USPS appears to be dodging decision

The U.S. Postal Service recently announced its decision to “redo the regulatory process related to the proposal to relocate the retail operations of the Lihue Post Office from its current location on Rice Street to its Lihue Carrier Annex facility at 3230 Kapule Highway. This will allow USPS to provide a more comprehensive explanation of the proposal to community leaders and its customers.”

This is code for: The Postal Service has made its decision but to avoid taking too much heat and criticism, it will come back, listen to the community say the same things all over again, hear the same pleads against closing the Rice Street post office, and it will offer the same explanation all over again why this is a good move.

We’ve all heard about the parking and access woes, it’s an old building and certainly, closing it and moving operations to the annex will save money. It will be interesting to hear their additional reasons for explaining why they want to close this beloved post office, considered critical to Rice Street revitalization efforts. And also, why they didn’t provide a “more comprehensive explanation” in the first place.

Their release continues:

“USPS has appreciated the thoughtful comments — both for and against the proposal — that have previously been submitted and encourages all those with an interest to share their concerns during the upcoming comment period and/or community meeting.”

Let’s give the Postal Service credit for being politically correct, avoiding making a decision it knows will upset many people. When someone has decided something it knows will be unpopular, the standard steps are to stall, pretend you haven’t made up your mind and are still considering what others are saying, and then, deliver the news.

Despite passionate pleads and hundreds of coconuts being sent to the Postal Service to deliver a message this historic post office should remain open, it’s doubtful it will.

But, perhaps all is not lost. The fight to keep the Rice Street post office is gaining strength.

U.S. Sen. Mazie K. Hirono remains opposed to the relocation of retail services from the Lihue post office.

She wrote to USPS in opposition to the relocation. The senator cited the lack of transparency from USPS to the Kauai community, as well as a weak case for relocating the post office, as a basis for her opposition.

She had this to say:

“I appreciate today’s announcement by the USPS and concur with their decision to provide a more thorough explanation to the community on the need to relocate retail operations. When my office has asked questions of the USPS on this matter, we have received inconsistent information from the USPS which is of great concern to me. We need a process that is fair and transparent, and works in the best interest of the local community. I will continue to work closely with the mayor and the USPS to look for ways to keep the retail operations at the Lihue Post Office. I encourage all Kauai residents to take advantage of the extended comment period to make their voices heard.”

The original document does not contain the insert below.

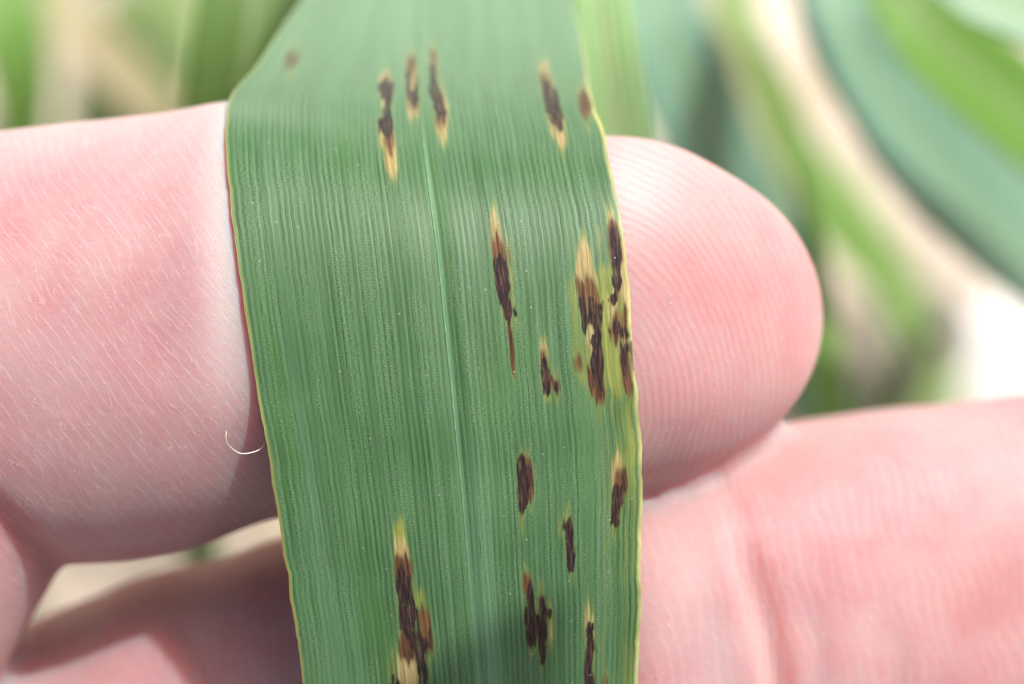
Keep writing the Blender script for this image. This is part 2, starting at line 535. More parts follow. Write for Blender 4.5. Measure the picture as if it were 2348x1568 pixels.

Our mayor, too, said he welcomes an expansion of the public-comment process that would allow additional input on the proposal by the U.S. Postal Service to relocate the retail operations of the historic Lihue post office to its carrier annex facility near the Lihue Airport.

“I was informed by the Postal Service this morning that they will be holding another comment period,” Mayor Bernard Carvalho Jr. said in a press release. “I am pleased that they are taking the extra time to engage the community on this important matter.”

The County of Kauai, along with representatives from the offices of Hirono and U.S. Sen. Brian Schatz, have met with representatives of the USPS on multiple occasions to discuss ways to avoid the closure of this vital resource.

The county offered an array of possible solutions in response to the concerns expressed by the USPS, particularly with regard to the site’s lack of parking and access issues. The solutions included but were not limited to the use of county parking facilities and improved pedestrian access.

“I am committed to finding shared solutions and ensuring the maintenance of the existing Lihue Post Office site on Rice Street,” said the mayor.

So, while we are anxious to hear what new details the Postal Service will offer on closing the Rice Street post office, we’re skeptical it’s really going to change anything. If this “more comprehensive explanation” really is more comprehensive and really does have information that could give residents a reason to support this closure, then it should have been presented from day one, not months later.

We encourage the community to attend the next public hearing — which for some reason has not been scheduled — on the Lihue Post Office situation.